Ministers say rocket barrage from Rafah proves need for IDF operation in city

Gantz declares: ‘The IDF must operate in every place Hamas still operates from’; Smotrich calls to ‘capture all of Rafah, full force, now’

Rockets are seen launched at Israel from the Rafah area in the southern Gaza Strip, May 26, 2024. (Courtesy: via @IDF on X)
Rockets are seen launched at Israel from the Rafah area in the southern Gaza Strip, May 26, 2024. (Courtesy: via @IDF on X)

After Hamas fired a barrage of rockets on Sunday from the southern Gaza city of Rafah, triggering air raid sirens across central Israel, several ministers pointed to the attack as evidence that the IDF must continue to operate in the city.

“The rockets shot from Rafah today prove that the IDF must operate in every place Hamas still operates from, and as such, the IDF will continue to operate wherever necessary,” declared Minister Benny Gantz, a member of the narrow war cabinet, in a video message from the Urim IDF base.

“The world must know: Those who still hold our hostages captive, shoot at our cities, and continue to propagate terror are responsible for the situation,” Gantz added. “Terrorist Hamas are war criminals, and we intend on making them pay for their crimes – whether sooner or later.”

The barrage of rockets, which damaged a home in Herzliya and lightly wounded two people, came less than 48 hours after the International Court of Justice issued a ruling calling on Israel to halt operations in Rafah, “which may inflict on the Palestinian group conditions of life that would bring about its physical destruction in whole or in part.”

The IDF pushed into Rafah earlier this month in what it initially described as a pinpoint operation against Hamas in the eastern part of the city. The IDF has been mostly operating at the Rafah Border Crossing with Egypt and along more than half of the so-called Philadelphi Corridor, the border area separating Egypt and Gaza.
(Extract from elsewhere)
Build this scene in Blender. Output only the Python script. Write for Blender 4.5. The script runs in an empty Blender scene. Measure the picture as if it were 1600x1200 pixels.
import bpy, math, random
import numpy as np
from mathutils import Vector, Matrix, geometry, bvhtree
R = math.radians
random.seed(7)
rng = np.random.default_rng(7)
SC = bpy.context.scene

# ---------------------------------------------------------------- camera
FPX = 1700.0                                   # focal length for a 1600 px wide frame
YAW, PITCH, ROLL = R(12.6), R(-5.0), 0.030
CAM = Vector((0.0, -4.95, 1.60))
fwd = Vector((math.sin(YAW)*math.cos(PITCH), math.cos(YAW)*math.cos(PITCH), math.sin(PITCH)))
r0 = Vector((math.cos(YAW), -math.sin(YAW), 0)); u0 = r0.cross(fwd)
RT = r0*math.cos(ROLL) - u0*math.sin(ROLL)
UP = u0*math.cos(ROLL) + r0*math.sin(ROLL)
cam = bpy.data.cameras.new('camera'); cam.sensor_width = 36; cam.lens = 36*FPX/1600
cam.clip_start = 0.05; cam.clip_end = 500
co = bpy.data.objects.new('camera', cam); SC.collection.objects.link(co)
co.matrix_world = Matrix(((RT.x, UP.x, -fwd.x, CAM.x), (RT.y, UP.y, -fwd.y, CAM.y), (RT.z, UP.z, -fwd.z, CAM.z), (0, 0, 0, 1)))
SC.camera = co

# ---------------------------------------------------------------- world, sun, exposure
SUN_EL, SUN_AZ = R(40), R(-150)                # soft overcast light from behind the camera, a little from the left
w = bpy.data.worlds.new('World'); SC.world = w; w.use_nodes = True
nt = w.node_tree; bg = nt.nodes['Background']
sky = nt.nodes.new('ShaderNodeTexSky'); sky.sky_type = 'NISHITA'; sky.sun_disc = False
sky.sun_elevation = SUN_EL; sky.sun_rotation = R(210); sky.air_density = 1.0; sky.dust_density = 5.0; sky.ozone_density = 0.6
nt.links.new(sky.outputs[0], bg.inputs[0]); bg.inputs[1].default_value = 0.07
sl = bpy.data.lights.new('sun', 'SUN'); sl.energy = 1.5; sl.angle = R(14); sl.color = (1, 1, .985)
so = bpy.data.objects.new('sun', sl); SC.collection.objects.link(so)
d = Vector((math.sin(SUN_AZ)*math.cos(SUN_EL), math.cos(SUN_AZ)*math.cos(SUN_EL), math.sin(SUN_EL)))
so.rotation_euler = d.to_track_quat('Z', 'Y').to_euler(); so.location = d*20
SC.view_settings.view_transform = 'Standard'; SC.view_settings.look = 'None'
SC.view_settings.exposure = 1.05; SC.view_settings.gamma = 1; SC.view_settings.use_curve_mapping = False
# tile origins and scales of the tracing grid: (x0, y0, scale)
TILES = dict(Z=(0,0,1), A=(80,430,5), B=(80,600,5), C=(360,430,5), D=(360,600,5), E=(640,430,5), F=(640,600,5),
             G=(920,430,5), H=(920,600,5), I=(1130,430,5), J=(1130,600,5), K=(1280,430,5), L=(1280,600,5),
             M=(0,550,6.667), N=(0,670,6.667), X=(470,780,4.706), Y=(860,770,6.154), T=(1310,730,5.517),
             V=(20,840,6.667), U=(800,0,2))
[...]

The operation in Rafah, which the military asserts is Hamas’s last major stronghold, has since expanded deeper into the city. The IDF said last week it had also begun to operate against Hamas in the Brazi and Shaboura neighborhoods, which are about halfway between the Israeli border to the southeast and the sea in the northwest.

Troops of the Givati Brigade operate in southern Gaza’s Rafah, in an image cleared for publication on May 26, 2024. (Israel Defense Forces)

Following the rocket attack, far-right Finance Minister Bezalel Smotrich called on the IDF to charge ahead with taking full control of Rafah.

“The entrance into Rafah is very important,” Smotrich said. “I pushed for it, and Hamas’s response, to fire on central Israel, is a function of their being under pressure, they feel the pressure of the IDF on their neck.”

“Capture all of Rafah, full force, now,” Smotrich wrote. He called for “full IDF control of the entire Gaza Strip,” writing: “Only that way will we restore our security. Only that way will we bring back our hostages.”

National Security Minister Itamar Ben Gvir, of the far-right Otzma Yehudit party, posted on X simply: “Rafah! Full force!”

MK Gideon Sa’ar of the New Hope party — which joined the government at the start of the war and left for the opposition in March — wrote on X: “We must strengthen and accelerate the IDF operation in Rafah!”

Sa’ar added, “There is no state in the world that wouldn’t operate in the place from which missiles were fired at their cities, and where their citizens are being held hostage.”

Defense Minister Yoav Gallant met with Israeli soldiers in Rafah on Sunday morning, telling them, “Our goal in the Gaza Strip has become much clearer here in Rafah — to eliminate Hamas, bring back the hostages, and maintain freedom of action.”

Defense Minister Yoav Gallant meets with IDF officers in southern Gaza’s Rafah, May 26, 2024 (Ariel Hermoni/ Defense Ministry)

In Rafah, on Sunday, Gallant told troops that Israel is “making tremendous efforts… in every possible way” to return the hostages, “both physically and by reaching deals.”

The United States originally expressed its opposition to an IDF invasion of Rafah, citing the toll it could take on Palestinian civilians sheltering from fighting further north.

Nearly one million Palestinians have evacuated from the Rafah area in recent weeks, however, leaving only some 300,000 to 400,000 in the areas closest to the coast, according to information seen by The Times of Israel.

American officials have reportedly been satisfied with Israel’s more limited operations thus far.